## Problem details
Line by line, repeat the data below exactly, beginning at the first line and ending at the line with "from mathutils import Vector, Matrix". Omit pictures.
-- START OF Collected material --
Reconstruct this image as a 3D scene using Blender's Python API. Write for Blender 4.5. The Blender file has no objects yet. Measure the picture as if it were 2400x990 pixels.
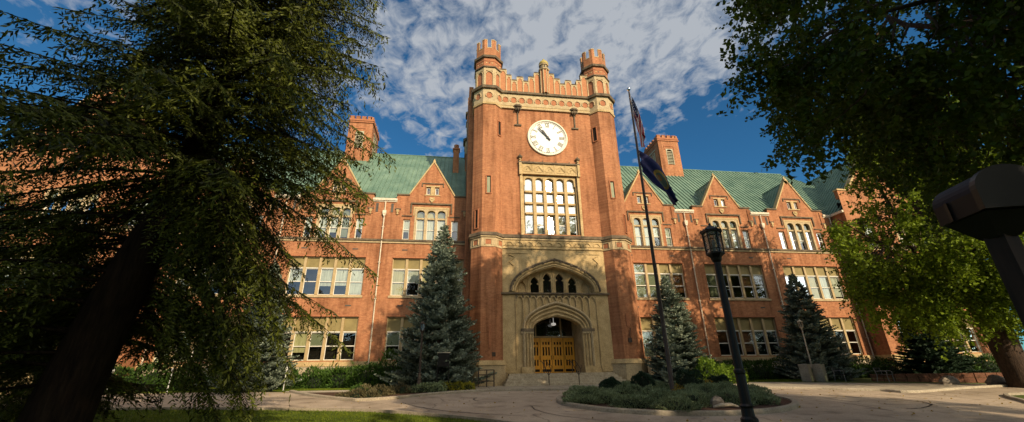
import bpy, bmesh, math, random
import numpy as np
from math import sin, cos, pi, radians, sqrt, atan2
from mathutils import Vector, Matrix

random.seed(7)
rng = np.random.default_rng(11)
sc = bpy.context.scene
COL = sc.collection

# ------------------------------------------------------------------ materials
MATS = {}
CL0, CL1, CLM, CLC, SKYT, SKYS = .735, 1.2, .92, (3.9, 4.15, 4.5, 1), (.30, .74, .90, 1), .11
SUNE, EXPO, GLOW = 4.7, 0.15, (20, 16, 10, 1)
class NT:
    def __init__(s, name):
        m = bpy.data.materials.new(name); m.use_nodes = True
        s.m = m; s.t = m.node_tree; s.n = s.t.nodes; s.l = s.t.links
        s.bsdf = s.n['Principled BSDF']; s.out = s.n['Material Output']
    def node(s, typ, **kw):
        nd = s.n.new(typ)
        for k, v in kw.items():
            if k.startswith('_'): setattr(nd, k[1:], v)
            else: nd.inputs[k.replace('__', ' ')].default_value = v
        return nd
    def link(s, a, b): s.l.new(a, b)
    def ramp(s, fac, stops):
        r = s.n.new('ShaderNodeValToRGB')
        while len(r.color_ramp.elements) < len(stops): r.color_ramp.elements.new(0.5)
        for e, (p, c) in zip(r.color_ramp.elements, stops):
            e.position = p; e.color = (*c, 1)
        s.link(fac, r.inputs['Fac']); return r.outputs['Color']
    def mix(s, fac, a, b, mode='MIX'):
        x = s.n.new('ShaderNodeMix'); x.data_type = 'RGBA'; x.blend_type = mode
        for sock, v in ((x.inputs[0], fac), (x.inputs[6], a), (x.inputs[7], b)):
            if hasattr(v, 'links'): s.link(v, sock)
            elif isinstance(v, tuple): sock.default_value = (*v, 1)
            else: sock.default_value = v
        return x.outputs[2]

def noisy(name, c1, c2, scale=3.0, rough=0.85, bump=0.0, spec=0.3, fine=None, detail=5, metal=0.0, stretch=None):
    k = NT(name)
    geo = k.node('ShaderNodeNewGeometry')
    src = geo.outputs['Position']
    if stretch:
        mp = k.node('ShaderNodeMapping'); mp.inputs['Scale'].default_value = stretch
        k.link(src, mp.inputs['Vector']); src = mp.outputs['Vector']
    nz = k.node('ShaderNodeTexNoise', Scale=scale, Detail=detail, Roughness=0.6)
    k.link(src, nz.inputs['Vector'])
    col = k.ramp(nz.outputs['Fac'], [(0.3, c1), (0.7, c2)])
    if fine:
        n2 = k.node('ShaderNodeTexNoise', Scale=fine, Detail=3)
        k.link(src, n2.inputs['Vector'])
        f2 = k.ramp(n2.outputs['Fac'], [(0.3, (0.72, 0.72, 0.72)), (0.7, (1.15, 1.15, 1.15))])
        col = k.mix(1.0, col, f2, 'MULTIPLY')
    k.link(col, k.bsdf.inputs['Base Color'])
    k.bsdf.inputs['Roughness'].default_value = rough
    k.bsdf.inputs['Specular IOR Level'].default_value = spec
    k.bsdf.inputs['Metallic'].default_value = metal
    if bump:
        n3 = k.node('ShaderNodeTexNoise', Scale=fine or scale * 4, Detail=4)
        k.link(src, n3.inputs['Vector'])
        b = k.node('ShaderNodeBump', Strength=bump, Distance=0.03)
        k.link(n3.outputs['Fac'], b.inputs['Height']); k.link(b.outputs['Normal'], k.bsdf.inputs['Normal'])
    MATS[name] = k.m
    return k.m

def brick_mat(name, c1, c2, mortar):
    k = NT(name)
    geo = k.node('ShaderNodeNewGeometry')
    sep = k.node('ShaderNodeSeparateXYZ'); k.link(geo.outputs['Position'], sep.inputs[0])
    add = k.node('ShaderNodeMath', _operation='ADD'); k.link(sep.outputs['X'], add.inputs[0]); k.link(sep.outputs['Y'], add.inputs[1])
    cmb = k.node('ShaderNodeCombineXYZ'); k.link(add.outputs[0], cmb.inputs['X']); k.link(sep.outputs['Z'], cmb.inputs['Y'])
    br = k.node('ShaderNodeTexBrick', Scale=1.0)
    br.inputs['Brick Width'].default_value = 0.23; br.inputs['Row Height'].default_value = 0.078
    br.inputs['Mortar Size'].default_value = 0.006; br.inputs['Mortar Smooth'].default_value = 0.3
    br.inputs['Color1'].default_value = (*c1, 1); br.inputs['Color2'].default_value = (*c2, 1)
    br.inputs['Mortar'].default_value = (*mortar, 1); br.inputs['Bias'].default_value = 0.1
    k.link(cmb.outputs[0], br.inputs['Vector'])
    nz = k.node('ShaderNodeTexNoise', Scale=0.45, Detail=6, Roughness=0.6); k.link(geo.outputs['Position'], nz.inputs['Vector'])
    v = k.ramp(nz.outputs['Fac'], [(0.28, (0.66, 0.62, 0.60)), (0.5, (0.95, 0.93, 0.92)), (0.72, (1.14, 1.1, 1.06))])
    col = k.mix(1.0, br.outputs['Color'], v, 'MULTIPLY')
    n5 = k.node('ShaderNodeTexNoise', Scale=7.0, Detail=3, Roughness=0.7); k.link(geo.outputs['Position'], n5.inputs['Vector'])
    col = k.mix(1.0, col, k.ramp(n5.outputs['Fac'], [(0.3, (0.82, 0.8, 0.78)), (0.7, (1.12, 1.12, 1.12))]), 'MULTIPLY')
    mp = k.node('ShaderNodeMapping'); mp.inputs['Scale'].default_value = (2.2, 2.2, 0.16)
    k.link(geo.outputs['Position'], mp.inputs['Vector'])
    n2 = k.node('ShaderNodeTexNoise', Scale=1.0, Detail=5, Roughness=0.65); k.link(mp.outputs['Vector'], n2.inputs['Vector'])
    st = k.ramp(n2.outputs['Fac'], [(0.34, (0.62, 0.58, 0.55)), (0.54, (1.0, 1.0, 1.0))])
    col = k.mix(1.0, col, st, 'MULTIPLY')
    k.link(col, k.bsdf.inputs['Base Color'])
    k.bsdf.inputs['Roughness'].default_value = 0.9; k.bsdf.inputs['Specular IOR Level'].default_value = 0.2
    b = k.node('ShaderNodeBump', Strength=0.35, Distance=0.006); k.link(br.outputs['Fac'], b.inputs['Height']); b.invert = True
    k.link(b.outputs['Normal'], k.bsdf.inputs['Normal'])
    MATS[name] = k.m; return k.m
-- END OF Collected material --
## Exercise response
Reconstruct this image as a 3D scene using Blender's Python API. Write for Blender 4.5. The Blender file has no objects yet. Measure the picture as if it were 2400x990 pixels.
import bpy, bmesh, math, random
import numpy as np
from math import sin, cos, pi, radians, sqrt, atan2
from mathutils import Vector, Matrix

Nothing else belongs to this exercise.